朝日新聞の昨日夕刊初掲の「魚のセシウムなぜ下がらない? 国、汚染源や経路調査へ」の記事には崩れおちそうになった。
後半の〝1年で一生を終えるアユは今春以降は劇的に汚染が低くなった〟、〝魚は世代が代われば汚染度が低下する仮説〟云々の記述は、明らかに事実と反している。水口憲哉氏の『淡水魚の放射能』を読んでいないか、孫引きの誤読か。そういえばこれと似た表現の『淡水魚の放射能』からの誤った引用記事が、ネットのどこかに転がっていた。あれか。残念無念。
あるいは、事実を故意に無視して政府の安全宣言の旗振りをしているか、記者の個人的願望かのいずれかかもしれない。魚の世代がかわれば放射能が減るなら、本当にうれしい。でもチェルノブイリ原発事故での哀しい先例が『淡水魚の放射能』にはいくつも載っているじゃないですかと、この科学部記者さんが寝ぼけている耳元でささやいてあげたい。
朝日新聞は「プロメテウスの罠」や連載「原発とメディア」など、すばらしい記事を多く手がけている。対してこちらは、大本営発表の垂れ流し記事。いろいろなレベルの記者さんがいるようだ。

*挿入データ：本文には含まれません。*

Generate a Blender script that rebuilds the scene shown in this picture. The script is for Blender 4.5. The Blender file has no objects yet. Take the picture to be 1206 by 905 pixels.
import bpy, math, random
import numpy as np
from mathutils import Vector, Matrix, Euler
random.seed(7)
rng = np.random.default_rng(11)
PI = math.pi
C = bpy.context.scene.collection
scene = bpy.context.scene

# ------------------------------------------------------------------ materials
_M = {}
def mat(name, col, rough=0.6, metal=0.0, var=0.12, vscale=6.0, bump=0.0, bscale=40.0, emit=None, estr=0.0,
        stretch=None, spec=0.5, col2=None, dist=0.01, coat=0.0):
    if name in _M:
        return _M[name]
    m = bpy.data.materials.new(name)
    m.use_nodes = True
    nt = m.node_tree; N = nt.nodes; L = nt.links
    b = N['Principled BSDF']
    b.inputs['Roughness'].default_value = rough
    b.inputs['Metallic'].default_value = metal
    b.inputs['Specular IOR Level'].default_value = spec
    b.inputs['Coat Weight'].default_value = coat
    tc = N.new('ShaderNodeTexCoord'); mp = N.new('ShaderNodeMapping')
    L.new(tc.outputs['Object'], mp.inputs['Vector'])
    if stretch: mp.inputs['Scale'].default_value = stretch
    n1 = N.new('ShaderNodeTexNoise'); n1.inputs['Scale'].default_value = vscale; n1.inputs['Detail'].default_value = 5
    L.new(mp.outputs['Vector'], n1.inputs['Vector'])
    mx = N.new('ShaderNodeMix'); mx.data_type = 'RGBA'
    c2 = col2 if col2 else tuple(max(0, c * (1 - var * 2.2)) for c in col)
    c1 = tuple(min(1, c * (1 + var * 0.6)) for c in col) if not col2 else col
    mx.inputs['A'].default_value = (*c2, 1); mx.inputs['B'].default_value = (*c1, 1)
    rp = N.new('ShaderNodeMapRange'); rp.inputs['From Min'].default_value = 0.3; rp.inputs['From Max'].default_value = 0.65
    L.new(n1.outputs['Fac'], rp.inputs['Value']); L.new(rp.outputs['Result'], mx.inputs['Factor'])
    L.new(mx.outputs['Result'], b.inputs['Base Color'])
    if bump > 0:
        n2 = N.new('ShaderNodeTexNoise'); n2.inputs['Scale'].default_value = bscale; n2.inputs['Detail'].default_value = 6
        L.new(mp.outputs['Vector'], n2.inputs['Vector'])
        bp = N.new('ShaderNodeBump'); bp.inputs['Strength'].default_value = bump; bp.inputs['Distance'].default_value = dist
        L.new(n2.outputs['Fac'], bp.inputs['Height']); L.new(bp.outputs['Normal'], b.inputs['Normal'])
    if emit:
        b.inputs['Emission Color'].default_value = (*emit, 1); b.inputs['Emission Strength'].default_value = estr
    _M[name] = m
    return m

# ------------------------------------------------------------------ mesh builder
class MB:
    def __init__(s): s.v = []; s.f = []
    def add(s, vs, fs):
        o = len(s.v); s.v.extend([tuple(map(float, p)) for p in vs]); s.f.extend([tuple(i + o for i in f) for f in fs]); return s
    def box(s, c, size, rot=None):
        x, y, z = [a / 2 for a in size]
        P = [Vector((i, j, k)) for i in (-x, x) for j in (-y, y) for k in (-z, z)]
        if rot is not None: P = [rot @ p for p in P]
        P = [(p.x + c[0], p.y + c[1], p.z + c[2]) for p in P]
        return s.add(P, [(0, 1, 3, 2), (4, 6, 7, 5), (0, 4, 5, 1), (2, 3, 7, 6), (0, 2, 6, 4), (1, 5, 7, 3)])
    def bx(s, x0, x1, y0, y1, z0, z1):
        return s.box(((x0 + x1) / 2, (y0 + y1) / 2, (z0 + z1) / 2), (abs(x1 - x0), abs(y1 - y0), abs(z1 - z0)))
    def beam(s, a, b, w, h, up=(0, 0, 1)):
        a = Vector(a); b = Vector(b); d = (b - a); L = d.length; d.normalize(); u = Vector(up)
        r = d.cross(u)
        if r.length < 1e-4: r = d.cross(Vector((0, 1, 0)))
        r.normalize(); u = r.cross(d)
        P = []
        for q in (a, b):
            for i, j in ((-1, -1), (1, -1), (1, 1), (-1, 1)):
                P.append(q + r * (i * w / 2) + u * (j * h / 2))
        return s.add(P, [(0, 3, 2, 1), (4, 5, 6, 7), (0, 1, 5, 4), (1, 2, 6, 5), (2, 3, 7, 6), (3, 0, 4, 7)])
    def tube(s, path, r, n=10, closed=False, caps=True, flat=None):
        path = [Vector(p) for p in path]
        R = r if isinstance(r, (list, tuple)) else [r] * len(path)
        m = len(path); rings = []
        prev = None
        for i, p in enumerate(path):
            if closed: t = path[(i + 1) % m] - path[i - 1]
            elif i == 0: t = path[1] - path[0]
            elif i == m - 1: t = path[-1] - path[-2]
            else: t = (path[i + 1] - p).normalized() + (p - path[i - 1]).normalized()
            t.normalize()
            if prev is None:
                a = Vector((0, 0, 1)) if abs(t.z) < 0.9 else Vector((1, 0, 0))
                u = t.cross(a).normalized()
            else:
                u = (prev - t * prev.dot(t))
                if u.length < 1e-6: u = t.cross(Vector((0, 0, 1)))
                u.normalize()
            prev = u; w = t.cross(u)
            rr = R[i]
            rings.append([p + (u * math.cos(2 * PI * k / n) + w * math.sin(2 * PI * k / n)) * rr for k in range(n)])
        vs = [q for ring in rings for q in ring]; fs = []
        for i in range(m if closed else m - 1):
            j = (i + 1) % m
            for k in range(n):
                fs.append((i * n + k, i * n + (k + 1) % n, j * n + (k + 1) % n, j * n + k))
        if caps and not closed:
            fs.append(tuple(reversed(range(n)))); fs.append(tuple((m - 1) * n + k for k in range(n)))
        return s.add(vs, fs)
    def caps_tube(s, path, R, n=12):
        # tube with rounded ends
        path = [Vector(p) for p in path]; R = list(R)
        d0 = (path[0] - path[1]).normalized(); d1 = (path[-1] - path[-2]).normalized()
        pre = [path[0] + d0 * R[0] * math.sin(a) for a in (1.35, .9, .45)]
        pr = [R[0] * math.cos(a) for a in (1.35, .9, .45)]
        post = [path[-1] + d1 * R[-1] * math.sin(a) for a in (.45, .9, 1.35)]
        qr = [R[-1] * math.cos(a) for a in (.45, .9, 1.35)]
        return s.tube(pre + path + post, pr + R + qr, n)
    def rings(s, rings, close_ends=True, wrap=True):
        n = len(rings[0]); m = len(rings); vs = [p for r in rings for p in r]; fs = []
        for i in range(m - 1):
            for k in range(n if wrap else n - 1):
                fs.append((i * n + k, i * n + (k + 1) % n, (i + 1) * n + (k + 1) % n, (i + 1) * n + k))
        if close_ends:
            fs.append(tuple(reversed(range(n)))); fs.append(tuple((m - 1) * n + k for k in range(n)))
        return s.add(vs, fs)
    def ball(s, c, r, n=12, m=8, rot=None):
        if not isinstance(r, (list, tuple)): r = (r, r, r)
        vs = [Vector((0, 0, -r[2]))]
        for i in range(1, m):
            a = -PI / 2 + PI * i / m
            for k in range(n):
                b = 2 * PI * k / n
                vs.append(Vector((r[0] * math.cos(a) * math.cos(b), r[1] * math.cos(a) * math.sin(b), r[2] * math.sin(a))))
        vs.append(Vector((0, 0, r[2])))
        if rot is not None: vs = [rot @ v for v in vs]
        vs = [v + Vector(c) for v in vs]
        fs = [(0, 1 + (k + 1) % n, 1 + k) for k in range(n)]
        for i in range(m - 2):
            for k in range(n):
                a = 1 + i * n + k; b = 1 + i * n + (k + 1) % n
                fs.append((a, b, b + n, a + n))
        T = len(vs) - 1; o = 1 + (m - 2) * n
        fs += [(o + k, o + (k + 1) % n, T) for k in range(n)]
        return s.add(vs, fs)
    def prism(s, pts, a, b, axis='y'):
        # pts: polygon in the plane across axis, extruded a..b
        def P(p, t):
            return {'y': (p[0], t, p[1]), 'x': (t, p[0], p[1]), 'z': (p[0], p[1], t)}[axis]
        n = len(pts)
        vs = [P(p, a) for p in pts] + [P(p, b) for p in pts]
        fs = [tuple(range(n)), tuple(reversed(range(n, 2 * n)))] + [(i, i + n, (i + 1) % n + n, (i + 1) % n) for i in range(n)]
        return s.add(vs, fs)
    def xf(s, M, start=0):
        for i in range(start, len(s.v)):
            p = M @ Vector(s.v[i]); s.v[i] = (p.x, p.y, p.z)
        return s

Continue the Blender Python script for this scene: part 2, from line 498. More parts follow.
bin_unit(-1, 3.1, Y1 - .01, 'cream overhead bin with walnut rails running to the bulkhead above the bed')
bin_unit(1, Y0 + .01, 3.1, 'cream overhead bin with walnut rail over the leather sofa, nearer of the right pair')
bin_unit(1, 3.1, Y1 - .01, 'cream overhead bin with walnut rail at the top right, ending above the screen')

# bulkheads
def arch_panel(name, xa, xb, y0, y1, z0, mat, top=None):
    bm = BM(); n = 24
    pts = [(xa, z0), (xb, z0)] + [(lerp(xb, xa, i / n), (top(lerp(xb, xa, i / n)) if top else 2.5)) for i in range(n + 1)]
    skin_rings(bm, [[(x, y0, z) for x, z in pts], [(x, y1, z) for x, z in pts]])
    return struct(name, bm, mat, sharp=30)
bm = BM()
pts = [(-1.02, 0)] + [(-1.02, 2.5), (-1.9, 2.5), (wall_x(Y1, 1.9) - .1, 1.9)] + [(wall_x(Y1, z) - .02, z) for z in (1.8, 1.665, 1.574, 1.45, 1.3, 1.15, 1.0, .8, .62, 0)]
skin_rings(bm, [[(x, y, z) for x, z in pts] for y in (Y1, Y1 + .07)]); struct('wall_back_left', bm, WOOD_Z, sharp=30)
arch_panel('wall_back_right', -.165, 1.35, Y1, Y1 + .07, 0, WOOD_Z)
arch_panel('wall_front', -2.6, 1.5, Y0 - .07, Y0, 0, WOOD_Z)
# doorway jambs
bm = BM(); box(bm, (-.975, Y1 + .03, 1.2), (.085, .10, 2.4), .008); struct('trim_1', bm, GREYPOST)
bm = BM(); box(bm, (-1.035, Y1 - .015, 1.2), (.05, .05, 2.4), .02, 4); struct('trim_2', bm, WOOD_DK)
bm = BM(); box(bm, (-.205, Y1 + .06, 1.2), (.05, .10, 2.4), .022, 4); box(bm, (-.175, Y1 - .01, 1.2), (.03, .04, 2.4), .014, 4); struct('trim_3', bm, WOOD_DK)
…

魚は腐ったところから腐る。この記事の掲載を許可したデスクの力量の問題でもある。
厚労省発表データを元にした「淡水魚の放射能汚染まとめ」から「アユ」を文字検索してみてほしい。「伊達市 阿武隈川(阿武隈川水系) アユ 280ベクレル/kg 9/19」はじめ、今年になってからも東日本のアユは汚染されたままだ。むしろ1年で一生を終えるアユが、なぜ今年になっても放射能で汚染されているのか、その理由を追求するのが朝日新聞科学部の仕事ではないのか。